---- SUPPLIED MATERIAL
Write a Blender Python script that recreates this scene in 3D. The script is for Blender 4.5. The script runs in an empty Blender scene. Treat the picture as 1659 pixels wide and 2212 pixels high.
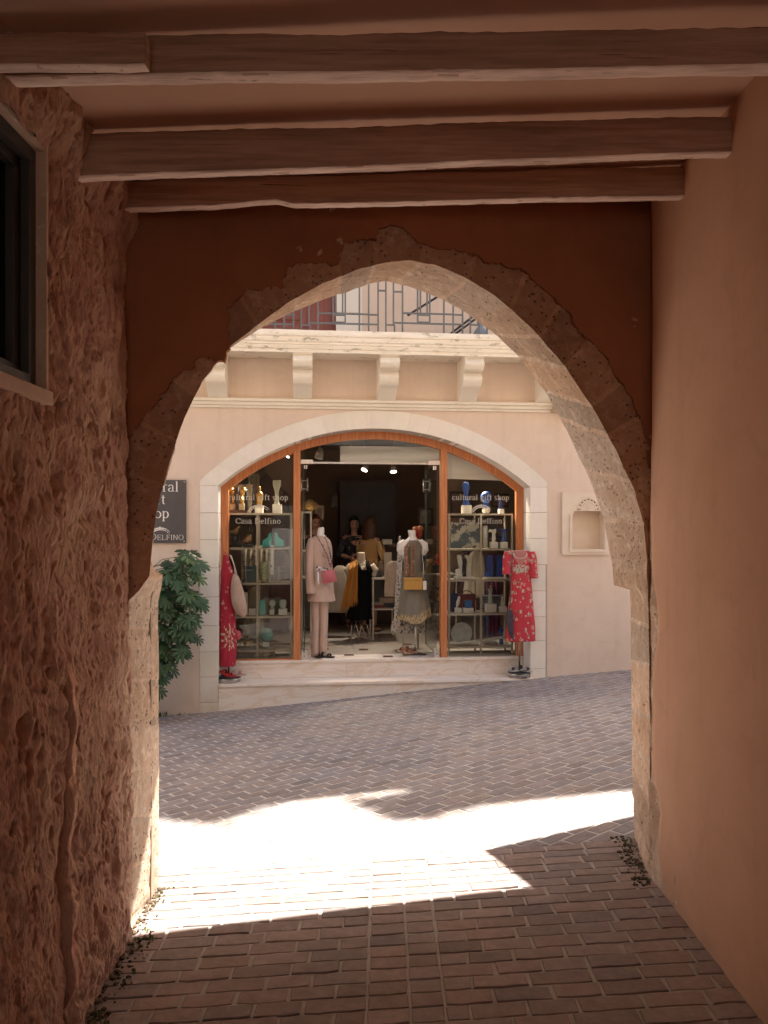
import bpy, bmesh, math, random
from mathutils import Vector, noise, Matrix
from mathutils.geometry import tessellate_polygon
R = random.Random(7)
SC = bpy.context.scene
COL = SC.collection
PI = math.pi
# ---------------------------------------------------------------- survey: pixel -> place (at a real distance)
FPX, UC, VC, EYE = 1660.0, 829.5, 1136.0, 1.7

class Frame:
    """a vertical plane turned about Z: s along it, d behind it, z up"""
    def __init__(self, x, y, ang):
        self.o = Vector((x, y, 0)); self.ang = ang
        self.a = Vector((math.cos(ang), math.sin(ang), 0)); self.n = Vector((-math.sin(ang), math.cos(ang), 0))
    def w(self, p):
        q = self.o + self.a * p[0] + self.n * p[1]; q.z = p[2]; return q
    def at(self, u, v, d):
        r = Vector(((u - UC) / FPX, 1, (VC - v) / FPX))
        t = (self.o.dot(self.n) + d) / r.dot(self.n)
        q = r * t
        return ((q - self.o).dot(self.a), d, EYE + q.z)
    def back(self, q):
        e = Vector((q[0], q[1], 0)) - self.o
        return (e.dot(self.a), e.dot(self.n), q[2])
FW = Frame(0, 0, 0)
FS = Frame(0, 9.0, math.atan(0.1))
FA = Frame(0, 3.465, math.atan(0.106))

def clamp(x, a, b): return max(a, min(b, x))
def lerp(a, b, t): return a + (b - a) * t
def sstep(a, b, x):
    t = clamp((x - a) / (b - a), 0, 1); return t * t * (3 - 2 * t)
def nz(x, y, z, s=1.0): return noise.noise(Vector((x * s, y * s, z * s)))
def interp(tab, x):
    if x <= tab[0][0]: return tab[0][1]
    for (a, fa), (b, fb) in zip(tab, tab[1:]):
        if x <= b: return fa + (fb - fa) * (x - a) / (b - a)
    return tab[-1][1]

def ground_z(x, y):
    t = clamp((y - 3.5) / 5.4, 0, 1)
    xe = 5.0 * math.tanh(x / 5.0)
    h = 1.722 + 0.25 * t - (0.065 + 0.022 * t) * xe
    if y > 3.5: h += 0.0
    return EYE - h

# ---------------------------------------------------------------- materials
def new_mat(name):
    m = bpy.data.materials.new(name); m.use_nodes = True
    nt = m.node_tree; nt.nodes.clear()
    out = nt.nodes.new('ShaderNodeOutputMaterial'); b = nt.nodes.new('ShaderNodeBsdfPrincipled')
    nt.links.new(b.outputs[0], out.inputs[0])
    return m, nt, b
def ramp(nt, fac, stops):
    r = nt.nodes.new('ShaderNodeValToRGB'); e = r.color_ramp.elements
    while len(e) < len(stops): e.new(0.5)
    for el, (p, c) in zip(e, stops):
        el.position = p; el.color = (c[0], c[1], c[2], 1) if not isinstance(c, (int, float)) else (c, c, c, 1)
    nt.links.new(fac, r.inputs[0]); return r.outputs[0]
def tex_co(nt, stretch=(1, 1, 1), world=False):
    mp = nt.nodes.new('ShaderNodeMapping'); mp.inputs['Scale'].default_value = stretch
    if world:
        g = nt.nodes.new('ShaderNodeNewGeometry'); nt.links.new(g.outputs['Position'], mp.inputs[0])
    else:
        t = nt.nodes.new('ShaderNodeTexCoord'); nt.links.new(t.outputs['Object'], mp.inputs[0])
    return mp.outputs[0]
def noise_n(nt, co, scale, detail=5, rough=0.55, dist=0.0):
    n = nt.nodes.new('ShaderNodeTexNoise'); n.inputs['Scale'].default_value = scale
    n.inputs['Detail'].default_value = detail; n.inputs['Roughness'].default_value = rough; n.inputs['Distortion'].default_value = dist
    nt.links.new(co, n.inputs[0]); return n.outputs[0]
def mixc(nt, a, b, fac, mode='MIX'):
    m = nt.nodes.new('ShaderNodeMix'); m.data_type = 'RGBA'; m.blend_type = mode
    for sock, val in ((m.inputs[0], fac), (m.inputs[6], a), (m.inputs[7], b)):
        if hasattr(val, 'links'): nt.links.new(val, sock)
        elif isinstance(val, (int, float)): sock.default_value = val
        else: sock.default_value = (val[0], val[1], val[2], 1)
    return m.outputs[2]
def bump_n(nt, b, h, strength, dist, prev=None):
    bp = nt.nodes.new('ShaderNodeBump'); bp.inputs['Strength'].default_value = strength; bp.inputs['Distance'].default_value = dist
    nt.links.new(h, bp.inputs['Height'])
    if prev: nt.links.new(prev, bp.inputs['Normal'])
    nt.links.new(bp.outputs[0], b.inputs['Normal']); return bp.outputs[0]
_M = {}
def mat(name, c1, c2=None, scale=6, rough=0.8, bump=0.25, bscale=60, dist=0.004, metal=0.0, attr=False,
        stretch=(1, 1, 1), spec=0.5, contrast=(0.35, 0.65), world=False, c3=None, s3=30, f3=(0.6, 0.7)):
    if name in _M: return _M[name]
    m, nt, b = new_mat(name)
    co = tex_co(nt, stretch, world)
    c2 = c2 or tuple(x * 0.85 for x in c1)
    col = ramp(nt, noise_n(nt, co, scale), [(contrast[0], c1), (contrast[1], c2)])
    if c3:
        f = ramp(nt, noise_n(nt, co, s3, 6, 0.65), [(f3[0], 0.0), (f3[1], 1.0)])
        col = mixc(nt, col, c3, f)
    if attr:
        a = nt.nodes.new('ShaderNodeAttribute'); a.attribute_name = 'Col'
        col = mixc(nt, col, a.outputs[0], 1.0, 'MULTIPLY')
    nt.links.new(col, b.inputs['Base Color'])
    b.inputs['Roughness'].default_value = rough; b.inputs['Metallic'].default_value = metal
    b.inputs['Specular IOR Level'].default_value = spec
    if bump > 0: bump_n(nt, b, noise_n(nt, co, bscale, 6, 0.6), bump, dist)
    _M[name] = m; return m

# ---------------------------------------------------------------- mesh builder
class MB:
    def __init__(self): self.v = []; self.f = []; self.c = []; self.sm = []
    def add(self, vs, fs, c=(1, 1, 1), smooth=False):
        k = len(self.v); self.v += [tuple(p) for p in vs]
        for f in fs: self.f.append(tuple(i + k for i in f)); self.c.append(c); self.sm.append(smooth)
        return self
    def box(self, x0, x1, y0, y1, z0, z1, c=(1, 1, 1), bev=0.0):
        if bev > 0:
            bm = bmesh.new(); bmesh.ops.create_cube(bm, size=1)
            for p in bm.verts:
                p.co = Vector((lerp(x0, x1, p.co.x + .5), lerp(y0, y1, p.co.y + .5), lerp(z0, z1, p.co.z + .5)))
            bmesh.ops.bevel(bm, geom=bm.edges[:], offset=bev, segments=2, affect='EDGES', profile=0.7)
            self.bm(bm, c); return self
        vs = [(x, y, z) for x in (x0, x1) for y in (y0, y1) for z in (z0, z1)]
        return self.add(vs, [(0, 1, 3, 2), (4, 6, 7, 5), (0, 4, 5, 1), (2, 3, 7, 6), (0, 2, 6, 4), (1, 5, 7, 3)], c)
    def bm(self, bm, c=(1, 1, 1), smooth=False):
        bm.verts.ensure_lookup_table(); bm.verts.index_update()
        self.add([p.co[:] for p in bm.verts], [[q.index for q in f.verts] for f in bm.faces], c, smooth); bm.free(); return self
    def plate(self, outer, holes, d0, d1, c=(1, 1, 1), sides=True):
        """polygon in (s,z) with holes, thickened from d0 to d1"""
        loops = [outer] + list(holes)
        tri = tessellate_polygon([[Vector((p[0], p[1], 0)) for p in l] for l in loops])
        pts = [p for l in loops for p in l]; n = len(pts)
        vs = [(p[0], d0, p[1]) for p in pts] + [(p[0], d1, p[1]) for p in pts]
        fs = [tuple(t) for t in tri] + [tuple(i + n for i in reversed(t)) for t in tri]
        if sides:
            k = 0
            for l in loops:
                m = len(l)
                for i in range(m):
                    j = (i + 1) % m; fs.append((k + i, k + i + n, k + j + n, k + j))
                k += m
        return self.add(vs, fs, c)
    def grid(self, fn, nu, nv, c=(1, 1, 1), smooth=True, skip=None, cf=None, wrap=False):
        k = len(self.v)
        for i in range(nu + 1):
            for j in range(nv + 1): self.v.append(tuple(fn(i / nu, j / nv)))
        for i in range(nu):
            for j in range(nv):
                if skip and skip((i + .5) / nu, (j + .5) / nv): continue
                a = k + i * (nv + 1) + j
                self.f.append((a, a + 1, a + nv + 2, a + nv + 1)); self.sm.append(smooth)
                self.c.append(cf((i + .5) / nu, (j + .5) / nv) if cf else c)
        return self
    def tube(self, pts, r, n=8, c=(1, 1, 1), cap=True, flat=1.0):
        pts = [Vector(p) for p in pts]; m = len(pts)
        rs = r if isinstance(r, (list, tuple)) else [r] * m
        vs = []; prev = None
        for i, p in enumerate(pts):
            t = (pts[min(i + 1, m - 1)] - pts[max(i - 1, 0)])
            t = t.normalized() if t.length > 1e-9 else Vector((0, 0, 1))
            if prev is None:
                x = t.cross(Vector((0, 0, 1)))
                if x.length < 0.05: x = Vector((1, 0, 0))
            else: x = prev - t * prev.dot(t)
            x.normalize(); prev = x; y = t.cross(x)
            for k in range(n):
                a = 2 * PI * k / n
                vs.append(p + x * math.cos(a) * rs[i] + y * math.sin(a) * rs[i] * flat)
        fs = [(i * n + k, i * n + (k + 1) % n, (i + 1) * n + (k + 1) % n, (i + 1) * n + k) for i in range(m - 1) for k in range(n)]
        if cap: fs += [tuple(reversed(range(n))), tuple(range((m - 1) * n, m * n))]
        return self.add(vs, fs, c, True)
    def lathe(self, prof, ctr, n=20, c=(1, 1, 1), sx=1.0, sy=1.0):
        """prof: (r, z) list; ctr: (x, y)"""
        vs = []; m = len(prof)
        for r, z in prof:
            for k in range(n):
                a = 2 * PI * k / n; vs.append((ctr[0] + r * sx * math.cos(a), ctr[1] + r * sy * math.sin(a), z))
        fs = [(i * n + k, i * n + (k + 1) % n, (i + 1) * n + (k + 1) % n, (i + 1) * n + k) for i in range(m - 1) for k in range(n)]
        fs += [tuple(reversed(range(n))), tuple(range((m - 1) * n, m * n))]
        return self.add(vs, fs, c, True)
    def ball(self, p, rx, ry=None, rz=None, n=14, c=(1, 1, 1), fn=None):
        ry = ry or rx; rz = rz or rx; vs = []; m = max(6, n * 2 // 3)
        for i in range(m + 1):
            a = PI * i / m
            for k in range(n):
                b = 2 * PI * k / n
                q = Vector((rx * math.sin(a) * math.cos(b), ry * math.sin(a) * math.sin(b), rz * math.cos(a)))
                if fn: q = fn(q)
                vs.append((p[0] + q.x, p[1] + q.y, p[2] + q.z))
        fs = [(i * n + k, (i + 1) * n + k, (i + 1) * n + (k + 1) % n, i * n + (k + 1) % n) for i in range(m) for k in range(n)]
        return self.add(vs, fs, c, True)
    def loft(self, secs, n=28, fold=0.0, nf=9, ph=0.0, c=(1, 1, 1), cap=True, cf=None, fgrow=True):
        """secs: (s, d, z, rs, rd[, turn]) ellipses from top to bottom; folds deepen downwards"""
        m = len(secs); vs = []
        for i, q in enumerate(secs):
            s, d, z, rs, rd = q[:5]; tn = q[5] if len(q) > 5 else 0.0
            g = fold * ((i / (m - 1)) if fgrow else 1.0)
            for k in range(n):
                a = 2 * PI * k / n
                f = 1 + g * math.cos(nf * a + ph + 0.4 * i) + g * 0.5 * math.cos((nf * 2 - 3) * a + ph * 2)
                x, y = rs * f * math.cos(a), rd * f * math.sin(a)
                vs.append((s + x * math.cos(tn) - y * math.sin(tn), d + x * math.sin(tn) + y * math.cos(tn), z))
        k0 = len(self.v); self.v += vs
        for i in range(m - 1):
            for k in range(n):
                self.f.append(tuple(k0 + t for t in (i * n + k, i * n + (k + 1) % n, (i + 1) * n + (k + 1) % n, (i + 1) * n + k)))
                self.sm.append(True); self.c.append(cf(i / (m - 1), k / n) if cf else c)
        if cap:
            for r in (range(n), range((m - 1) * n, m * n)):
                self.f.append(tuple(k0 + t for t in r)); self.sm.append(False); self.c.append(c)
        return self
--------
Exactly reproduce the run of lines from the start of the listing through the line with "FA = Frame(0, 3.465, math.atan(0.106))", inclusive; pictures are not copied.

Write a Blender Python script that recreates this scene in 3D. The script is for Blender 4.5. The script runs in an empty Blender scene. Treat the picture as 1659 pixels wide and 2212 pixels high.
import bpy, bmesh, math, random
from mathutils import Vector, noise, Matrix
from mathutils.geometry import tessellate_polygon
R = random.Random(7)
SC = bpy.context.scene
COL = SC.collection
PI = math.pi
# ---------------------------------------------------------------- survey: pixel -> place (at a real distance)
FPX, UC, VC, EYE = 1660.0, 829.5, 1136.0, 1.7

class Frame:
    """a vertical plane turned about Z: s along it, d behind it, z up"""
    def __init__(self, x, y, ang):
        self.o = Vector((x, y, 0)); self.ang = ang
        self.a = Vector((math.cos(ang), math.sin(ang), 0)); self.n = Vector((-math.sin(ang), math.cos(ang), 0))
    def w(self, p):
        q = self.o + self.a * p[0] + self.n * p[1]; q.z = p[2]; return q
    def at(self, u, v, d):
        r = Vector(((u - UC) / FPX, 1, (VC - v) / FPX))
        t = (self.o.dot(self.n) + d) / r.dot(self.n)
        q = r * t
        return ((q - self.o).dot(self.a), d, EYE + q.z)
    def back(self, q):
        e = Vector((q[0], q[1], 0)) - self.o
        return (e.dot(self.a), e.dot(self.n), q[2])
FW = Frame(0, 0, 0)
FS = Frame(0, 9.0, math.atan(0.1))
FA = Frame(0, 3.465, math.atan(0.106))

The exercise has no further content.